Re: Is local_ip documented somewhere? (fwd)

Carl Oppedahl (carl@oppedahl.com)
Thu, 14 Nov 1996 06:14:25 -0500

At 09:44 PM 11/13/96 -0800, MegaZone wrote:

>Once upon a time Carl Oppedahl shaped the electrons to say...

>>The answer (thank you to Livingston tech support!) was to use "set location
>>foo local_ip x.y.z.a". The only thing about this is that "local_ip" appears
>>nowhere in the documentation for the OR, nowhere on the CD-ROM that came
>>with the OR, does not appear in the online help that one receives when
>>connected to the OR, and nowhere (so far as I can see) on the Livingston web
>>site or in the email discussion group archive.

>That was an oversight. It was added at the same time local_ip was added
>to the user table. Somewhere between engineering and docs it was dropped.
>Gryphon, who I believe is the one who handled this, wrote an appnote on it.
>It'll make its way to the web I'm sure.

>I've known about that command for many months now, but when you're reviewing
>documentation it is easy to miss mistakes of omission. Out of sight, out of
>mind. And you're the first user I've actually seen need to use it.

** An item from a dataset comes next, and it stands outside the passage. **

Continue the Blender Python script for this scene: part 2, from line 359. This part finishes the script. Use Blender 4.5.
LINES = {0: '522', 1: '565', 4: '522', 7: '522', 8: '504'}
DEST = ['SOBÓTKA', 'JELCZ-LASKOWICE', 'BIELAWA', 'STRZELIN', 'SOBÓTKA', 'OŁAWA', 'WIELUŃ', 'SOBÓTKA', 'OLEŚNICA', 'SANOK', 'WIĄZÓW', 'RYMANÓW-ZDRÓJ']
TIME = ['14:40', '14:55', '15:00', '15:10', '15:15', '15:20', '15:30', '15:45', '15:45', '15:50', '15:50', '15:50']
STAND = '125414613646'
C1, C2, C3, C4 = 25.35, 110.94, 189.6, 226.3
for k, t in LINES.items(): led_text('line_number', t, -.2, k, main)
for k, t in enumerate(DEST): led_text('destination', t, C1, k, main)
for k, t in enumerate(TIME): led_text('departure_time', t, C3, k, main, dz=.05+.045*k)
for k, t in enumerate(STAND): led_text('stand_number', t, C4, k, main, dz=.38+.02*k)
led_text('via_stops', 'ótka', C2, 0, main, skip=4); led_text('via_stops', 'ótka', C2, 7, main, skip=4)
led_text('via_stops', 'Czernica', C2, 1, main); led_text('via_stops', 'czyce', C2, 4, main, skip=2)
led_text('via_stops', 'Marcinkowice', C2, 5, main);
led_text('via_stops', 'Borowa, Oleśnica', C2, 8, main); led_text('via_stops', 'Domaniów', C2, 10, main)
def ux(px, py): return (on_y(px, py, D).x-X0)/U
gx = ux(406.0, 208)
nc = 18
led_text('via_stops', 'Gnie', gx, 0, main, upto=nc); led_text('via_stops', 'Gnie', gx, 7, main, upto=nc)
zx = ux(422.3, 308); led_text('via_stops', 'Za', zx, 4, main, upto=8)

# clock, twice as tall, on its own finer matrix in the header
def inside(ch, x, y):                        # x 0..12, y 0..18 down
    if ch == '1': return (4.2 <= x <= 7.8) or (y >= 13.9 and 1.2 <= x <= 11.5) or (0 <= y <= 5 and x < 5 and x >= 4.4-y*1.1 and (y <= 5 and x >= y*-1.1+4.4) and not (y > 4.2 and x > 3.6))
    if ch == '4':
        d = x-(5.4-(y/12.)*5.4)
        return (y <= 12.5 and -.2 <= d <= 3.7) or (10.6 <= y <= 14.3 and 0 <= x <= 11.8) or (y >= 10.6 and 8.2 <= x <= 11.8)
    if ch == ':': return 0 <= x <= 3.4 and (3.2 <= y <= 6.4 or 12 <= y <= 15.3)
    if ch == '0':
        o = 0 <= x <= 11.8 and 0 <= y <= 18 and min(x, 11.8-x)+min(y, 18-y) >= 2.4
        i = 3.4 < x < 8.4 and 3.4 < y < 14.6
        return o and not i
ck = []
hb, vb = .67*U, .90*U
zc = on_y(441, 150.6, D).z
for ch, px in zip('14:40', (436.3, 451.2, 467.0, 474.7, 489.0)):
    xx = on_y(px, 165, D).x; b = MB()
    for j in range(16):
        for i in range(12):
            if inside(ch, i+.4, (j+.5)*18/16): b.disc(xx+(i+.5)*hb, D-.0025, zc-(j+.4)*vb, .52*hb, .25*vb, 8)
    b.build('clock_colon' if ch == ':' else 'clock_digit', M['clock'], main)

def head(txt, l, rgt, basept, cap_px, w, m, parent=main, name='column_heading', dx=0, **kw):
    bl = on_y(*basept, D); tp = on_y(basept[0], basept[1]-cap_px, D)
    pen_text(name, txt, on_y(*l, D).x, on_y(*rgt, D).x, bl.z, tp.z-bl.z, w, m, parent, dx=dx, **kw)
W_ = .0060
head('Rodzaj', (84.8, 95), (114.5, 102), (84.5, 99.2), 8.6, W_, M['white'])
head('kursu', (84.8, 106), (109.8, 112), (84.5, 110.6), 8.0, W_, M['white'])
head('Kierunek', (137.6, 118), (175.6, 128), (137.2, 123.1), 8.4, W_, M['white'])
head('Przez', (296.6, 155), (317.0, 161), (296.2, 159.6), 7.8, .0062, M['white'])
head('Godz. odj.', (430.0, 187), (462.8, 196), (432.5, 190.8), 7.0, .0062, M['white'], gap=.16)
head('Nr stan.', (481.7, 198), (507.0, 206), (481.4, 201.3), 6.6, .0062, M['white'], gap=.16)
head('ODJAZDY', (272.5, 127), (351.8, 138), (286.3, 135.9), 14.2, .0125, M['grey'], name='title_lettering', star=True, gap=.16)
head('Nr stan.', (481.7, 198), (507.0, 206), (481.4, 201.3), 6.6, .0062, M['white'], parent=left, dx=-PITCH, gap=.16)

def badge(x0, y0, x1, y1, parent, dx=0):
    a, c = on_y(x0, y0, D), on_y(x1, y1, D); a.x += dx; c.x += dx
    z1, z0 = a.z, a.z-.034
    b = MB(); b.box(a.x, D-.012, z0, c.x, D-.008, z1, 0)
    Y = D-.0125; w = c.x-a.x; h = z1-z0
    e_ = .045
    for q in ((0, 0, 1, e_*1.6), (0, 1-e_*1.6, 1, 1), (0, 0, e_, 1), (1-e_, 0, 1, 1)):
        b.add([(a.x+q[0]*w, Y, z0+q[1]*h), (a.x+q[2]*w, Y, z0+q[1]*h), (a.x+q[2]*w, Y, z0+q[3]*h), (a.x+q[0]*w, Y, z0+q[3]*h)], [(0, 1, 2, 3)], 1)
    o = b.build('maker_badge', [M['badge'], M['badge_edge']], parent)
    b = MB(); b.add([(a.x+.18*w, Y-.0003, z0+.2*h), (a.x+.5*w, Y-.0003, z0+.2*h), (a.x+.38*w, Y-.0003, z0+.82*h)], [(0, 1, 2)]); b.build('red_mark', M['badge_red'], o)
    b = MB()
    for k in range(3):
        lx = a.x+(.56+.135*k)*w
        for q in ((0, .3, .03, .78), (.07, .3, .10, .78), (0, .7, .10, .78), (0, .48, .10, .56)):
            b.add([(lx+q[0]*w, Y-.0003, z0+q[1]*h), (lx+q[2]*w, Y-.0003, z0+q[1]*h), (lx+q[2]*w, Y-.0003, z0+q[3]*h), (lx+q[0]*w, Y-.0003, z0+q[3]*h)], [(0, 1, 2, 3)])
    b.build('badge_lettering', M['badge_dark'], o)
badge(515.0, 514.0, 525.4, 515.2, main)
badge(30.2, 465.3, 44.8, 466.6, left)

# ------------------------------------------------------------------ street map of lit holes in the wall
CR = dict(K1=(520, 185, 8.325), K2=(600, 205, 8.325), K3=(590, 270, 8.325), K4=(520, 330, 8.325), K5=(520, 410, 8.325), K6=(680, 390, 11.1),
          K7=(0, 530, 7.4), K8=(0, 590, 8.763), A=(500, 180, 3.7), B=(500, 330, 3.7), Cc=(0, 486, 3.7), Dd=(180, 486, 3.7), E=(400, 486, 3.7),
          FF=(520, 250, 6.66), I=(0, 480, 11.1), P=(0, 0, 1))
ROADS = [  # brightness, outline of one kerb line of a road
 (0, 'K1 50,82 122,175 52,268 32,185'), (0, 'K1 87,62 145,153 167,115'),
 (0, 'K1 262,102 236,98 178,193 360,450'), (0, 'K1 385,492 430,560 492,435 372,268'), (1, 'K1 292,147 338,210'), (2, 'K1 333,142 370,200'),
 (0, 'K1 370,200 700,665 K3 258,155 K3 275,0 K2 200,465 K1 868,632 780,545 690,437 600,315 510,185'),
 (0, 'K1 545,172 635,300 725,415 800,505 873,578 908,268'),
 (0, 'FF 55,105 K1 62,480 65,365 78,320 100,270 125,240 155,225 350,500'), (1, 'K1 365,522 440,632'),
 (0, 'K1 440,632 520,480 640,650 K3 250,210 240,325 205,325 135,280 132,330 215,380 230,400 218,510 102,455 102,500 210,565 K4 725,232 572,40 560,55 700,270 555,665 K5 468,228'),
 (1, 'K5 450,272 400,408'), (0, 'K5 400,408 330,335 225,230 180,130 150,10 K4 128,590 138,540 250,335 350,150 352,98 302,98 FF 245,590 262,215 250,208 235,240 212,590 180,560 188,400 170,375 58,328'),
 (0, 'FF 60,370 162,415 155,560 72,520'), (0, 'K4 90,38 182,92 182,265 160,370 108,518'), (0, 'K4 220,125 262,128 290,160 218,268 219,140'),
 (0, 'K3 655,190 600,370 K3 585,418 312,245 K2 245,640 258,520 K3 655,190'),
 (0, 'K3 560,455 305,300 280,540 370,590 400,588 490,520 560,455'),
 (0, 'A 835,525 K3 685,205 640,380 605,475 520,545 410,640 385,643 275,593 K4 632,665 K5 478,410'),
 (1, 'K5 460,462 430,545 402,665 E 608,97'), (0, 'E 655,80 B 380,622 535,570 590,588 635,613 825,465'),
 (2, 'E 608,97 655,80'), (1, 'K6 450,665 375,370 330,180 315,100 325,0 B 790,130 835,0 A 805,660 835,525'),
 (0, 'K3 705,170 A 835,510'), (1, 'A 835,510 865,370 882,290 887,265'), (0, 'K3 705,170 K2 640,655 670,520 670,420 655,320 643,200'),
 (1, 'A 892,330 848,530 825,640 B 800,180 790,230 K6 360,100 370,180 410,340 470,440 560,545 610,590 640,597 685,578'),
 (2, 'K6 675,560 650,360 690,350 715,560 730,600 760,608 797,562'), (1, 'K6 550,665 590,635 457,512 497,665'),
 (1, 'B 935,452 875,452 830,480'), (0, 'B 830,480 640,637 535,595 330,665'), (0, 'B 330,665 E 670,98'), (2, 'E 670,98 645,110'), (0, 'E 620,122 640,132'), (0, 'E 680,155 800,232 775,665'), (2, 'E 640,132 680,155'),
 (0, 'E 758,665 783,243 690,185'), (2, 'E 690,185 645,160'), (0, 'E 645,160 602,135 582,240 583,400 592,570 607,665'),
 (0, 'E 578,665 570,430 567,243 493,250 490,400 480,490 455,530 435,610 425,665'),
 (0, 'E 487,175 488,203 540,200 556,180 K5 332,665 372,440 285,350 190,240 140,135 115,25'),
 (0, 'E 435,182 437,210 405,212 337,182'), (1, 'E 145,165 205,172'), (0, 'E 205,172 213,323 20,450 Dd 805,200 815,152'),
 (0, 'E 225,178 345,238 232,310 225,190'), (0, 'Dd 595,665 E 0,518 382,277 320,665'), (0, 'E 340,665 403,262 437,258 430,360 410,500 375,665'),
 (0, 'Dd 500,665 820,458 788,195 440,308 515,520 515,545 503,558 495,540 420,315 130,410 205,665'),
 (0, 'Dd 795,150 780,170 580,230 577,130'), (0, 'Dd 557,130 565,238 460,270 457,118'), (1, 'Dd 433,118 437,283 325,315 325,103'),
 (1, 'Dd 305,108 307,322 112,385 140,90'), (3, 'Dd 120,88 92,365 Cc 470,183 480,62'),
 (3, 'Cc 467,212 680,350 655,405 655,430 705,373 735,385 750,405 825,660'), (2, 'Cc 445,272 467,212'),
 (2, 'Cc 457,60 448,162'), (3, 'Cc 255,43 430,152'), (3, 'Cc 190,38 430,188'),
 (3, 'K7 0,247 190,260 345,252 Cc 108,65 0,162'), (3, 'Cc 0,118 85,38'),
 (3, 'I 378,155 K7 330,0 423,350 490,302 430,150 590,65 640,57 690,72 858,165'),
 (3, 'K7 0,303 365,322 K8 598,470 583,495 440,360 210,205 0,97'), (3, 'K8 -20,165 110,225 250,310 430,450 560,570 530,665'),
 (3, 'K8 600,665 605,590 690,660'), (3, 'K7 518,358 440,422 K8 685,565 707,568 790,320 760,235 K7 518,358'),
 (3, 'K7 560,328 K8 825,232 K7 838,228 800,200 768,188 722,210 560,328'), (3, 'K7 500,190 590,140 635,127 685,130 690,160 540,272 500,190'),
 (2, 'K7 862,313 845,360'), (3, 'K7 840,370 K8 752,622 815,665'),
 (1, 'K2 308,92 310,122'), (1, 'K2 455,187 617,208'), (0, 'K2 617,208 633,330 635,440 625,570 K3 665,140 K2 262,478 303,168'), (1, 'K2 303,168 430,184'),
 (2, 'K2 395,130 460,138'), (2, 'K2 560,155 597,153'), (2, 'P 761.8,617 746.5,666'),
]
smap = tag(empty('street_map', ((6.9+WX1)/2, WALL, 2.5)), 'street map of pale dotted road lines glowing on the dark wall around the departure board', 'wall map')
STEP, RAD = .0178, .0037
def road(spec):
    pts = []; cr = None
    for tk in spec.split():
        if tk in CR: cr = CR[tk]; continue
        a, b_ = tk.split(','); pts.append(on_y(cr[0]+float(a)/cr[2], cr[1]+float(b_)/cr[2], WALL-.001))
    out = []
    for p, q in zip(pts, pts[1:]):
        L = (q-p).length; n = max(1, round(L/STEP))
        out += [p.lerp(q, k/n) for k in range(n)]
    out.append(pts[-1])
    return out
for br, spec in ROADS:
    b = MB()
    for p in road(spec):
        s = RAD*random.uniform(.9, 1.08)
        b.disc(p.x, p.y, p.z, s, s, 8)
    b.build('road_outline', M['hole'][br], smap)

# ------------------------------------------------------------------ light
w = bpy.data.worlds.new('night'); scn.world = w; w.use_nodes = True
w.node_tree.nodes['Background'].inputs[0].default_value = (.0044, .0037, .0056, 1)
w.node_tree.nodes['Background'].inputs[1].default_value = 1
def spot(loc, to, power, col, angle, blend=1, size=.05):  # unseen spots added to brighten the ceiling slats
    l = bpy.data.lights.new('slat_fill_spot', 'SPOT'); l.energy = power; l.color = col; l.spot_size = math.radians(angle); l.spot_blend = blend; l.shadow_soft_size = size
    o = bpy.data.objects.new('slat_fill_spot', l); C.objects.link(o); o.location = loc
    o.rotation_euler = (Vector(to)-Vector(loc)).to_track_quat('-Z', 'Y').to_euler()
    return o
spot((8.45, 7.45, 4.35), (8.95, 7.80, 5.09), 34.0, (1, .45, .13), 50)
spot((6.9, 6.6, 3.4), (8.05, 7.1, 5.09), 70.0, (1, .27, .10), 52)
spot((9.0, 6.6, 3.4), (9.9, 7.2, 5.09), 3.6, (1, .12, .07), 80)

>>So my question is, can someone direct me to a resource, authorized or
>>unauthorized, that tells me all of the undocumented commands of the router
>>software? I have to assume that at some future time, at 2AM when no one is

>Nothing from Livingston, if it is meant to be used by the public it will
>be documented. Sometimes rarely used commands or new additions get missed.
>This is the only instance of that I've seen so far though. Usually the docs
>and appnotes together cover it.

Well, it's actually not so tough to miss mistakes of omission of this
particular type ... you just dump the symbol table and use it as a sort of
checklist that each symbol is discussed. I imagine "ip_local" is right in
there with all the other symbols that your command-line parser checks for
when parsing.

I understand from other postings that Livingston is preparing a Command Line
Reference. Perhaps one last check would make sense, to see if everything in
the symbol table is also in the Reference.